Is India’s Home Finance Juggernaut Slowing?

There could be a couple of factors at play here which are worth looking into:

  • There could be some adverse base effect.
  • Loan demand could be shifting from banks to NBFCs.
  • Or there could be a slowdown in demand.

Behind The Data

The first thing to note is that the slowdown in year-on-year growth does not appear to be entirely linked to an adverse base effect. Sequential growth has slowed as well. For instance, between April and July this year, bank credit to housing has grown by a mere 0.4 percent compared to 4.7 percent in the same period last year.

The premise that bank credit to housing may be slowing because NBFCs are taking away a larger piece of the pie also doesn’t completely hold true.

Data from a September 4 report by rating agency ICRA shows that overall housing credit growth has also slowed from 18-20 percent two years ago, to about 14 percent now. “The total housing credit growth slowed down to 14 percent for the 12 months ended June 2017 (16 percent in FY 2017) taking overall housing credit to Rs 14.6 lakh crore as on June 30, 2017,” said rating agency ICRA in its report.

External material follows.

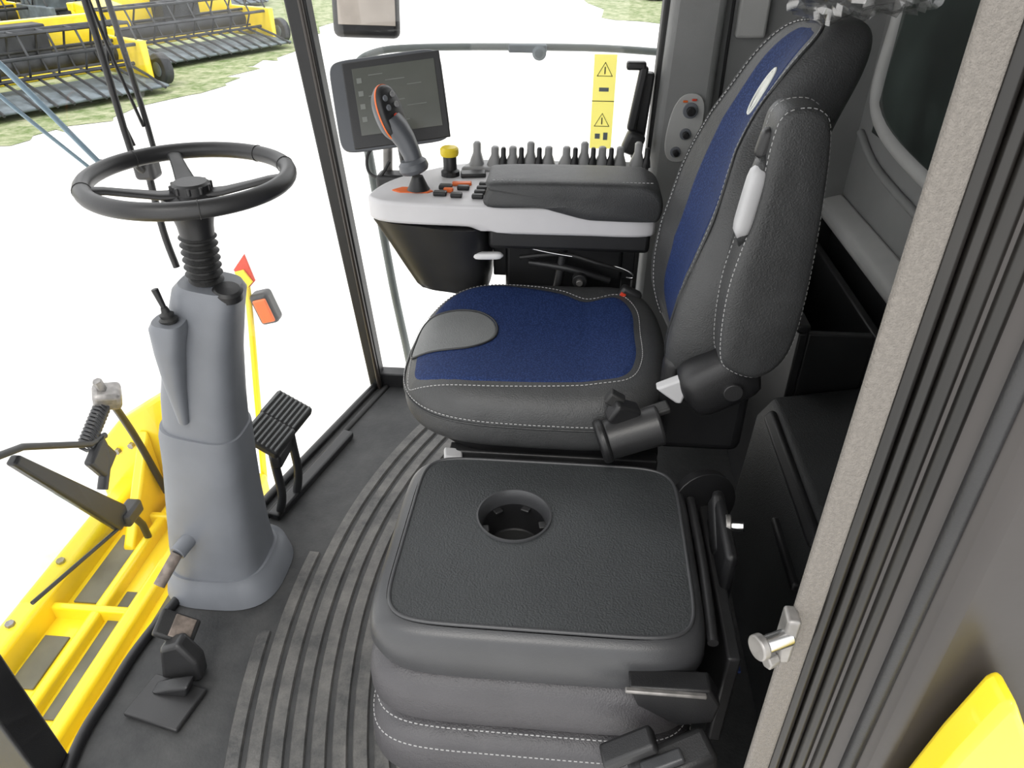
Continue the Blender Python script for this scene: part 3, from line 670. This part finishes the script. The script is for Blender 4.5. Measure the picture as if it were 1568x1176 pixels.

Is India’s Home Finance Juggernaut Slowing?

Is The Slowdown For Real?

Those in the industry say there is no significant slowdown in demand.

Keki Mistry, vice chairman and chief executive officer of HDFC Ltd., said the company had not seen any slowdown in demand. In the April-June 2017 quarter, individual loan disbursements grew 21 percent at HDFC Ltd. Strong but slower than the 26 percent growth seen in the April-June period of 2016.

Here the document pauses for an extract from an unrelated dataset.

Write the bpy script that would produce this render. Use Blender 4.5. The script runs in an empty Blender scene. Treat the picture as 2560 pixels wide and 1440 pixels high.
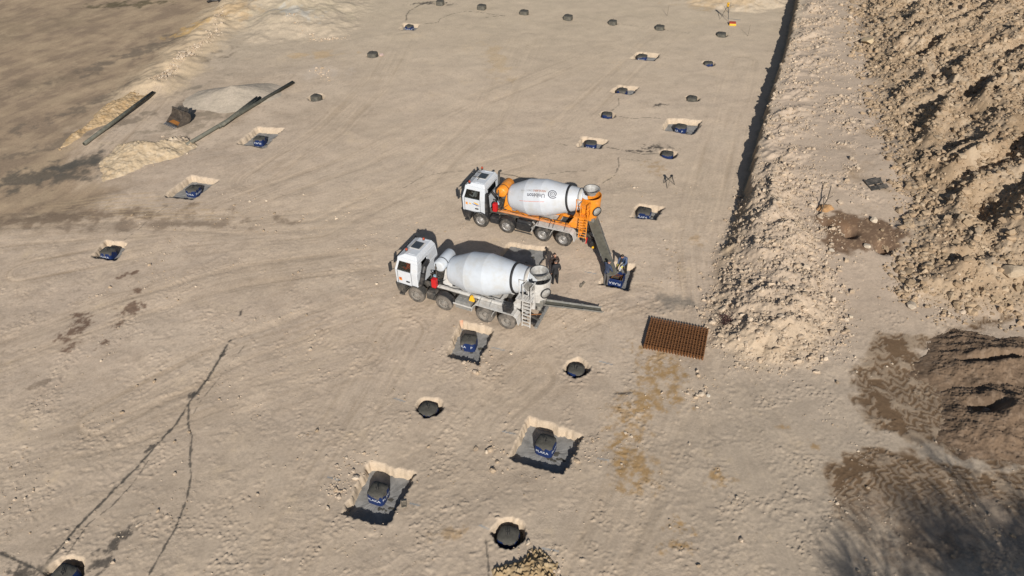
import bpy, bmesh, math, random
import numpy as np
from mathutils import Vector, Matrix, Euler
random.seed(7); RNG = np.random.default_rng(7)
scene = bpy.context.scene
COL = scene.collection

# ---------------------------------------------------------------- camera, sky, sun, exposure
CAM_H, CAM_F, CAM_PITCH, CAM_ROLL = 27.5, 1870.0, math.radians(38.7), math.radians(-0.8)
cam_d = bpy.data.cameras.new('camera'); cam = bpy.data.objects.new('camera', cam_d); COL.objects.link(cam)
cam_d.sensor_width = 36; cam_d.lens = CAM_F/2560*36; cam_d.clip_start = 0.5; cam_d.clip_end = 9000
cam.matrix_world = Matrix.Translation((0, 0, CAM_H)) @ Matrix.Rotation(math.pi/2-CAM_PITCH, 4, 'X') @ Matrix.Rotation(CAM_ROLL, 4, 'Z')
scene.camera = cam
SUN_EL, SUN_AZ = math.radians(29.5), math.radians(174)          # azimuth clockwise from +Y
world = bpy.data.worlds.new('World'); scene.world = world; world.use_nodes = True
wn = world.node_tree; bg = wn.nodes['Background']
sky = wn.nodes.new('ShaderNodeTexSky'); sky.sky_type = 'NISHITA'; sky.sun_disc = False
sky.sun_elevation = SUN_EL; sky.sun_rotation = SUN_AZ
wn.links.new(sky.outputs[0], bg.inputs[0]); bg.inputs[1].default_value = 0.05
sd = bpy.data.lights.new('sun', 'SUN'); sd.energy = 5.0; sd.angle = math.radians(0.5); sd.color = (1, .95, .88)
so = bpy.data.objects.new('sun', sd); COL.objects.link(so)
ldir = Vector((-math.sin(SUN_AZ)*math.cos(SUN_EL), -math.cos(SUN_AZ)*math.cos(SUN_EL), -math.sin(SUN_EL)))
so.rotation_euler = ldir.to_track_quat('-Z', 'Y').to_euler(); so.location = (10, -40, 60)
scene.view_settings.view_transform = 'Standard'; scene.view_settings.look = 'None'
scene.view_settings.gamma = 1; scene.view_settings.exposure = 0.04

# ---------------------------------------------------------------- surveying: picture point -> point on the site at height z
def G(u, v, z=0.0):
    c, s = math.cos(CAM_ROLL), math.sin(CAM_ROLL)
    a, b = u-1280, v-720
    X = (a*c+b*s)/CAM_F; d = (-a*s+b*c)/CAM_F
    Y = math.cos(CAM_PITCH)-d*math.sin(CAM_PITCH); Z = -math.sin(CAM_PITCH)-d*math.cos(CAM_PITCH)
    t = (z-CAM_H)/Z
    return X*t, Y*t
def GP(pts, z=0.0): return np.array([G(u, v, z) for u, v in pts])
GRID = math.radians(20.9)                                      # the foundation grid is turned by this much

# ---------------------------------------------------------------- noise
def _h(ix, iy, seed):
    h = (ix.astype(np.uint32)*np.uint32(374761393) + iy.astype(np.uint32)*np.uint32(668265263) + np.uint32((seed*2246822519) & 0xffffffff))
    h = (h ^ (h >> np.uint32(13)))*np.uint32(1274126177)
    return h ^ (h >> np.uint32(16))
def noise(x, y, seed=0):
    x0 = np.floor(x); y0 = np.floor(y); fx = (x-x0).astype(np.float32); fy = (y-y0).astype(np.float32)
    ix = x0.astype(np.int64); iy = y0.astype(np.int64)
    ux = fx*fx*fx*(fx*(fx*6-15)+10); uy = fy*fy*fy*(fy*(fy*6-15)+10)
    def g(dx, dy):
        a = (_h(ix+dx, iy+dy, seed) & np.uint32(1023)).astype(np.float32)*np.float32(2*math.pi/1024)
        return np.cos(a)*(fx-dx)+np.sin(a)*(fy-dy)
    a = g(0, 0); b = g(1, 0); c = g(0, 1); d = g(1, 1)
    return ((a+(b-a)*ux)*(1-uy)+(c+(d-c)*ux)*uy)*1.5
def fbm(x, y, o=4, seed=0, gain=.5, lac=2.03):
    r = 0; a = 1.; f = 1.
    for i in range(o):
        r = r+a*noise(x*f+17.3*i, y*f-9.1*i, seed+i); a *= gain; f *= lac
    return r
def worley(x, y, seed=0):
    """distance to the nearest cell point, and a random value of that cell"""
    ix = np.floor(x).astype(np.int64); iy = np.floor(y).astype(np.int64)
    best = np.full(x.shape, 9., np.float32); val = np.zeros(x.shape, np.float32)
    for dx in (-1, 0, 1):
        for dy in (-1, 0, 1):
            h = _h(ix+dx, iy+dy, seed)
            px = ix+dx+(h & np.uint32(255))/255.; py = iy+dy+((h >> np.uint32(8)) & np.uint32(255))/255.
            d = np.hypot(px-x, py-y).astype(np.float32); m = d < best
            best[m] = d[m]; val[m] = (((h >> np.uint32(16)) & np.uint32(255))/255.)[m]
    return best, val
def sstep(a, b, x):
    t = np.clip((x-a)/(b-a), 0, 1); return t*t*(3-2*t)
def sdf(x, y, poly, margin=4.0):
    """signed distance to a polygon, positive inside, -margin far outside"""
    out = np.full(x.shape, -margin, np.float32)
    lo = poly.min(0)-margin; hi = poly.max(0)+margin
    m = (x > lo[0]) & (x < hi[0]) & (y > lo[1]) & (y < hi[1])
    if not m.any(): return out
    px = x[m]; py = y[m]; d = np.full(px.shape, 1e9); ins = np.zeros(px.shape, bool)
    n = len(poly)
    for i in range(n):
        ax, ay = poly[i]; bx, by = poly[(i+1) % n]
        ex, ey = bx-ax, by-ay; t = np.clip(((px-ax)*ex+(py-ay)*ey)/(ex*ex+ey*ey+1e-12), 0, 1)
        d = np.minimum(d, np.hypot(px-ax-t*ex, py-ay-t*ey))
        if ay != by:
            c = ((ay > py) != (by > py)) & (px < (bx-ax)*(py-ay)/(by-ay)+ax); ins ^= c
    out[m] = np.maximum(np.where(ins, d, -d), -margin)
    return out
def linedist(x, y, pts, margin=1.5):
    """distance to a polyline and the share of its length run so far"""
    out = np.full(x.shape, margin, np.float32); par = np.zeros(x.shape, np.float32)
    lo = pts.min(0)-margin; hi = pts.max(0)+margin
    m = (x > lo[0]) & (x < hi[0]) & (y > lo[1]) & (y < hi[1])
    px = x[m]; py = y[m]; d = np.full(px.shape, margin); pr = np.zeros(px.shape); n = len(pts)-1
    for i in range(n):
        ax, ay = pts[i]; bx, by = pts[i+1]; ex, ey = bx-ax, by-ay
        t = np.clip(((px-ax)*ex+(py-ay)*ey)/(ex*ex+ey*ey+1e-12), 0, 1)
        q = np.hypot(px-ax-t*ex, py-ay-t*ey); k = q < d; d[k] = q[k]; pr[k] = ((i+t)/n)[k]
    out[m] = d; par[m] = pr
    return out, par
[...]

Sudhin Choksey, chief executive officer of Gruh Finance Ltd., which is present in the lower end of the market, also said that there was no slowdown visible in the segments that they lend to. Choksey said that much of the slowdown over the last two years has been seen in the luxury housing segment. However, other segments have seen some impact due to uncertainties emerging out of the implementation of the Real Estate (Regulation and Development) Act, 2016 (RERA), Choksey said, adding that this may impact growth in the July-September period.

Rohit Inamdar, group head of financial sector ratings at ICRA, told BloombergQuint over the phone that while there may not have been a slowdown in the lower and middle-income segments, high-end investment demand for real estate has slipped over the last 12-18 months. Since it is the demand for high-value properties that has been impacted, the aggregate value of home loans given out is growing slower than before. Volumes may not be impacted as much as value, said Inamdar, adding that other factors like the transition to RERA and GST have also played a role.

In addition, disruptions in the real estate market owing to implementation of Real Estate Regulation and Development Act (RERA) and; Goods and Services Tax (GST) and preference of end users for finished inventory/RERA-approved projects also resulted in a slowdown.
Rohit Inamdar, Group Head, Financial Sector Ratings, ICRA

Inamdar said that since banks were bigger participants in the higher end of the market, the slowdown in bank credit to housing is more pronounced than the slowdown across housing finance companies.

State Bank of India, the country’s largest lender, for instance, saw growth in home loans slip to 14 percent in the first quarter of financial year 2018 compared to 21 percent in the comparable period last year.

No Clause For Alarm But Reason To Temper Expectations?

Along with slower growth, another factor to watch is the slight upturn in stressed assets across housing finance companies. While the asset quality has remained resilient across cycles, there has been an increase in the share of riskier sub-segments like non-housing loans, self-employed and affordable housing in the overall portfolio, noted ICRA in its report.

ICRA expects these firms to report gross non-performing assets of 0.9-1.3 percent in the financial year 2018. Risks such as relaxation of loan-to-value ratios, increased loan tenures and ballooning of repayments could impact asset quality indicators negatively over the medium term, said the rating agency.

The RBI’s decision in June to reduce risk weights on some home loans and bring down the standard asset provisioning against these loans could also emerge as a risk factor, cautioned Moody’s Investors Service in a note when the announcement was made. “Lower capital requirements will weaken banks’ protection from the housing sector, which has grown rapidly in recent years and will encourage greater lending,” Moody’s analysts Alka Anbarasu and Jason Sin had said in a note dated June 15.